The Sensex failed to hold on to its gains on profit-booking ahead of the expiry of Futures and Options contract on coming Thursday.

RBI rate cut: FE's Sunil Jain explains

However, the NSE 50-share Nifty edged up by 0.15 points to finish at 6,074.80.

"Volatility was high ahead of RBI monetary policy tomorrow.... Investors booked profit after strong gains, showing caution at higher levels. Market breadth was positive and volumes were much lower than the last day," said Nidhi Sarswat, Senor Research Analyst, Bonanza Portfolio Ltd.

Buying was prominent in realty, auto and banking sectors, Sarswat added.
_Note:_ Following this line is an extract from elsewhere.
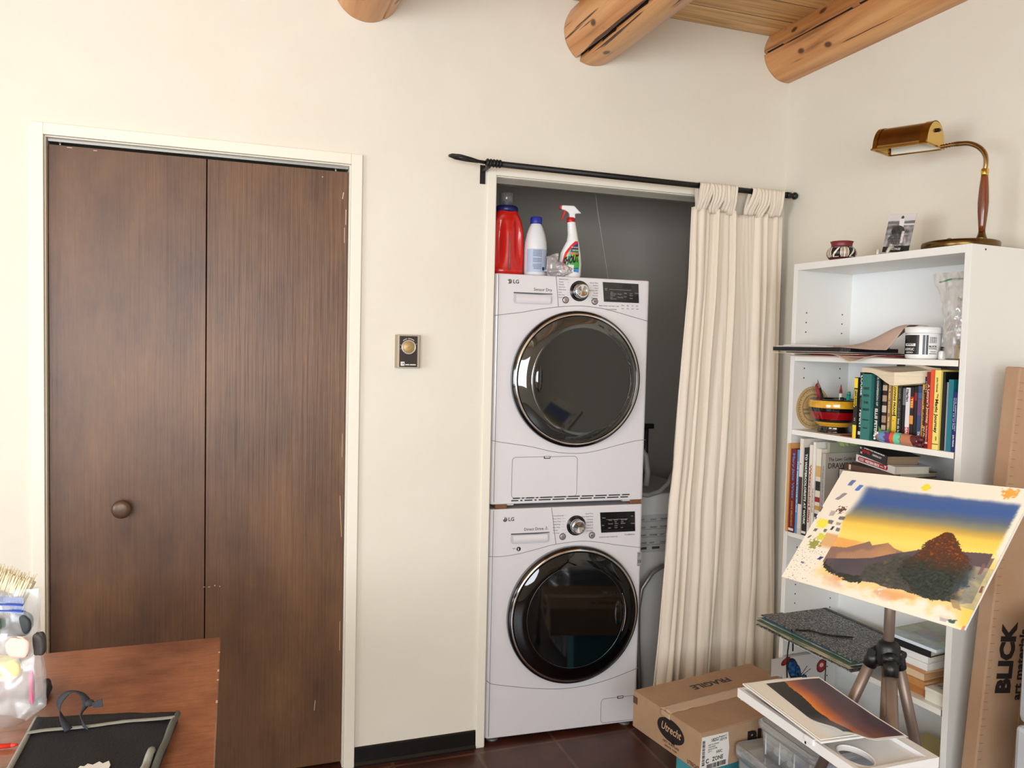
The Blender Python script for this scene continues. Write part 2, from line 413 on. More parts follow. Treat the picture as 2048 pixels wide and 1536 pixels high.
# pale chips and scratches in the veneer
b = B()
for (x, z, w, h, a) in [(.862,1.93,.003,.022,.15),(.872,1.86,.0022,.05,0),(.868,1.80,.0018,.05,0),(.795,1.985,.003,.004,0),(.868,.86,.0014,.14,-.05),(.87,.45,.0015,.10,0),(.455,.652,.006,.002,0),(.472,.655,.003,.004,0),(.487,.651,.003,.003,0),(.062,2.003,.014,.002,0),(.13,2.001,.01,.002,0),(.79,.22,.002,.035,.1),(.44,.653,.005,.0015,0),(.87,1.1,.0012,.08,0)]:
    X = Matrix.Translation((x,.0216,z)) @ Matrix.Rotation(a,4,'Y'); b.box(-w/2,0,-h/2,w/2,.0006,h/2,0,X)
look(b.build('scratches', M('bare_wood', (205,178,150), .8), door), 'pale scratches in the veneer')

# thermostat
th = thing('thermostat', 'small beige wall thermostat with dark face and round dial, left of the closet', 'thermostat', (-.262, 0, 1.364))
b = B(); b.prism([(0,0),(.088,0),(.080,-.026),(.006,-.026)], 0, .112, 0); b.build('housing', M('thermostat_beige', (176,164,142), .4, .5), th, bevel=.001)
b = B(); b.box(.011,-.0275,.004,.072,-.026,.108); look(b.build('face', M('thermostat_face', (48,38,36), .3), th), 'dark brown face plate')
X = frame((.042,-.0275,.071),(1,0,0),(0,0,1))
b = B(); b.lathe([(.0245,0),(.0245,.0025),(.0215,.003),(.0215,.001)], 40, 0, X); look(b.build('dial_ring', M('silver_ring', (205,196,180), .3, .6), th), 'pale dial ring')
d = B(); d.lathe([(.0195,0),(.0195,.005),(.018,.006),(0,.006)], 40, 0, X); dial = look(d.build('dial', M('dial_gold', (172,146,98), .45, .4), th), 'tan round dial')
b = B(); b.tube([(0,0,.0068),(-.011,-.005,.0068)], [.0016,.0006], 6, 0, X); look(b.build('pointer', M('pointer_brass', (226,196,140), .35, .6), dial), 'brass pointer')
b = B(); wm = M('print_white', (232,230,224), .6)
for k in range(11):
    a = PI*(.30+.042*k); 
    if k == 6: continue
    b.box(-.0012,-.0012,0,.0012,.0012,.0004,0,X @ Matrix.Rotation(a,4,'Z') @ Matrix.Translation((.0285,0,.0002)))
for a in (.12, .93, 1.07): b.box(-.002,-.0004,0,.003,.0004,.0004,0,X @ Matrix.Rotation(a*PI,4,'Z') @ Matrix.Translation((.0275,0,.0002)))
look(b.build('scale_marks', wm, th), 'white printed scale marks'); b = B(); b.box(.0155,-.0279,.008,.0285,-.0275,.0215); look(b.build('logo_plate', wm, th), 'white square logo'); b = B(); b.box(.031,-.0279,.010,.045,-.0275,.0132); b.box(.047,-.0279,.010,.067,-.0275,.0132)
look(b.build('maker_lettering', wm, th), 'tiny white printed line')
b = B(); b.box(.0185,-.0283,.0125,.0195,-.0278,.0175); b.box(.0228,-.0283,.0125,.0255,-.0278,.0175); b.build('logo_mark', MATS['thermostat_face'], th)

# left window, and an unseen rear one added to let in fill light
def win(name, loc, w, h, axis):
    b = B(); f = .045
    b.box(0,-.03,0,w,.03,f); b.box(0,-.03,h-f,w,.03,h); b.box(0,-.03,f,f,.03,h-f); b.box(w-f,-.03,f,w,.03,h-f); b.box(w/2-.02,-.025,f,w/2+.02,.025,h-f)
    o = b.build(name, trimw); o.location = loc; o.rotation_euler = (0,0,axis); struct(o)
win('window_1', (XL-.06, W1[0], W1[2]), W1[1]-W1[0], W1[3]-W1[2], PI/2)
win('window_fill_added', (W2[0], YF-.06, W2[2]), W2[1]-W2[0], W2[3]-W2[2], 0)
# ---------------------------------------------------------------- washer and dryer
enamel = M('enamel_white', (222,219,222), .22, coat=.5)
enam2 = M('enamel_fascia', (226,222,222), .28, coat=.3)
seam = M('seam_grey', (128,126,128), .6)
ink = M('ink_dark', (58,52,52), .6); inkg = M('ink_grey', (120,114,112), .6)
chrome = M('chrome', (225,228,232), .10, 1); blackg = M('black_gloss', (6,6,7), .12, coat=.6)
blackm = M('black_plastic', (11,11,12), .42)
glassd = M('door_glass', (40,44,43), .03, ior=2.1, coat=0)
glassb = M('bowl_glass', (10,11,11), .04, ior=1.6)
glassw = M('door_glass_black', (4,4,5), .03, ior=1.65)
glassx = M('bowl_glass_black', (5,6,8), .05, ior=1.7)
chromed = M('badge_silver', (170,165,160), .3, .8)
RA = -.05
ML = (.094, .012)
W_ = .602
def P(x, z, o=0): return frame((x, -o, z), (1,0,0), (0,0,1))
def polyline_seam(b, pts, r=.0011, y=-.0003, mi=0):
    # smooth the seam through its points
    out = []
    n = len(pts)
    for i in range(n-1):
        p0, p1, p2, p3 = pts[max(i-1,0)], pts[i], pts[i+1], pts[min(i+2,n-1)]
        for k in range(8):
            t = k/8
            out.append(tuple(.5*((2*p1[j])+(-p0[j]+p2[j])*t+(2*p0[j]-5*p1[j]+4*p2[j]-p3[j])*t*t+(-p0[j]+3*p1[j]-3*p2[j]+p3[j])*t**3) for j in (0,1)))
    out.append(pts[-1]); b.tube([(p[0], y, p[1]) for p in out], r, 6, mi)
def rrect(x0, z0, x1, z1, r, n=5):
    p = []
    for cx, cz, a0 in ((x1-r,z1-r,0),(x0+r,z1-r,PI/2),(x0+r,z0+r,PI),(x1-r,z0+r,1.5*PI)):
        for k in range(n+1):
            a = a0+PI/2*k/n; p.append((cx+r*math.cos(a), cz+r*math.sin(a)))
    return p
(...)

BSE-Realty index rose by 1.84 per cent, BSE-Auto by 1.03 per cent and Bankex 0.68 per cent.

Shares of IT sectors too were in demand on good buying enquiries, while from refinery, Consumer Durable and Capital Goods declined on selling pressure.

Milan Bavishi of Inventure Growth & Securities said it was a see-saw session in markets ahead of the RBI¿s policy review tomorrow. "The street is expecting at least a 25 basis point cut in benchmark rates."

Of Sensex stocks, Tata Motors gained by 2.49 per cent, followed by Hero MotoCorp 1.84 per cent, Hindalco 1.72 per cent, Sterlite Industries 1.60 per cent, ICICI Bank 1.52 per cent.

The Reserve Bank of India (RBI) is schedueled to unveil third quarter monetary policy review tomorrow.

ONGC at 1.76 per cent was the biggest Sensex loser, followed by RIL at 1.56 per cent, HUL at 0.98 per cent, NTPC (0.97 per cent) and SBI (0.92 per cent).

Among the sectoral indices, the BSE-Oil&Gas fell by 1.14 per cent, BSE-CD 0.91 per cent, BSE-CG 0.65 per cent and BSE-Power 0.52 per cent while BSE-Realty rose by 1.84 per cent, BSE-Auto by 1.03 per cent and Bankex 0.68 per cent.

Market breadth remained positive as 1,213 stocks ended higher while 992 scrips finished lower. Total market turnover dropped further to Rs 2,009.83 crs from the last Friday's level of Rs 2,363.58 crore.

Analysts said expectations are already built for 0.25 per cent cut. So, a 0.25 per cent cut would make it a non-event and markets would continue to take cues from the quarterly results and FII flows.

"Apart from the results season, FII flows have been a key factor in the sustenance of markets at high levels, Bavishi said.

Meanwhile, foreign institutional investors (FIIs) bought shares worth a net Rs 586.87 crore on last Friday, as per provisional data from stock exchanges.

Most of the Asian stocks ended firm after a corporate-results-driven rally on Wall Street last Friday amid positive earnings outlook for Chinese firms.

Key indices in China, Hong Kong, Singapore and Taiwan hardened up to 2.41 per cent, while from Japan and South Korea fell by 0.36 pct to 0.94 per cent respectively

European stocks were trading narrowly mixed as indices in UK and Germany moved up by 0.02 per cent and 0.07 per cent, while France (CAC) was quoted lower by 0.07 per cent.